On the Democratic ticket, in the fall of 1890, Judge Gunnell was elected to the state senate, and served in the sessions of 1891 and 1893 and the special sessions of 1894.  In 1893 he was chairman of the judiciary committee, and at other times served on various important committees.  His first partner in Colorado Springs was Judge William Harrison, who died in June, 1894, two months after the partnership had been formed.  Since then he has had Mr. Hamlin as partner.  While his practice is general, he has made a specialty of mining cases.  He is president of a number of mining companies at Cripple Creek and is interested individually in Leadville mines, where he owns some good properties.  He is recognized as one of the prominent representatives of the Democratic Party in El Paso County and Colorado.  In 1896 he was elected, on the regular Democratic ticket, as presidential elector and met with the other electors in Denver, where he cast his vote for Bryan.

In Saline County, Mo., Judge Gunnell married Miss Elizabeth M. Hancock, who was born in Hopkinsville, Ky., a descendant of the Waller family of Virginia, and a daughter of Rev. T. W. Hancock, a native of Christian County, Ky., and a pioneer preacher of the Christian Church in Missouri.  They have two children: Allen W., member of the class of 1899, University of Michigan law department; and Seddie, a graduate of the Christian College at Columbia, Mo., now the wife of Hon. Clarence C. Hamlin.  Judge and Mrs.
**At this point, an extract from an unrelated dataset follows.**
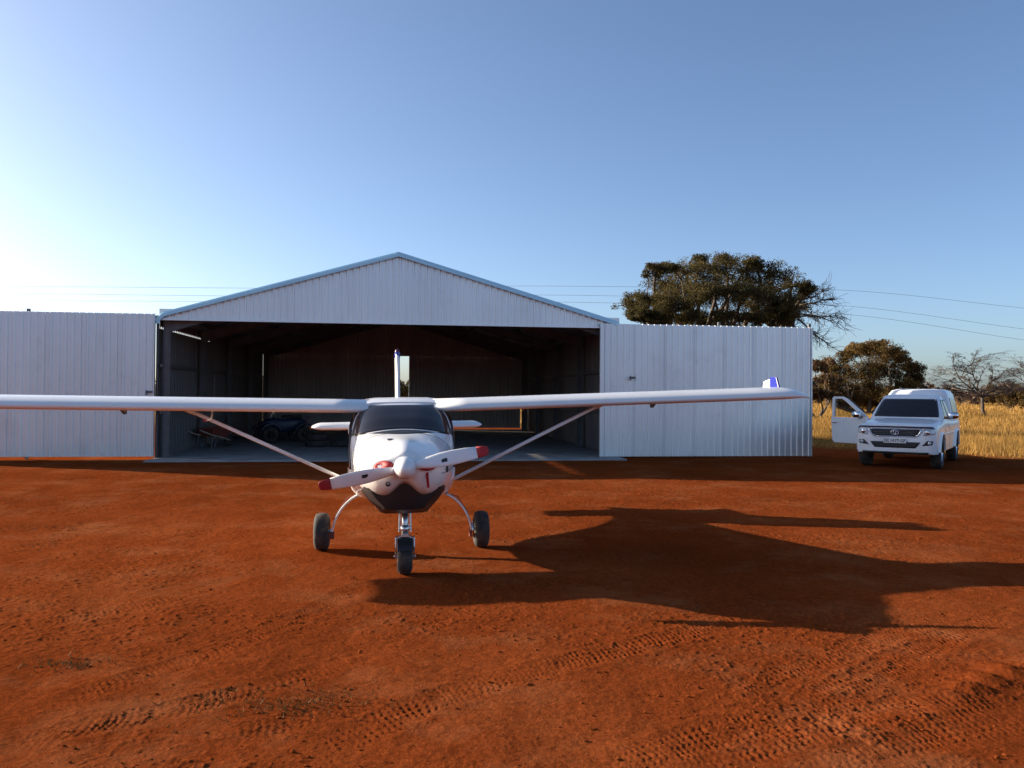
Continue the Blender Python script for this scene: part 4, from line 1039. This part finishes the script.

Gunnell are members of the First Presbyterian Church of Colorado Springs.  Fraternally he was made a Mason in Lake City, and is now a member of El Paso Lodge No. 13, A.F.& A.M., Colorado Springs Chapter No. 6, R.A.M. , Pike’s Peak Commandery No. 6, K.T., and the Scottish Rite and Shrine.

Judge Gunnell is thoroughly grounded in the philosophy of the law, and among his contemporaries is said to excel as a counselor.  However, he is particularly strong in the presentation of a case before both the court and jury.

(Full citation: Portrait and biographical record of the state of Colorado containing portraits and biographies of many well known citizens of the past and present (Chicago, Illinois: Chapman Publishing Company) 1899, p. 135-6.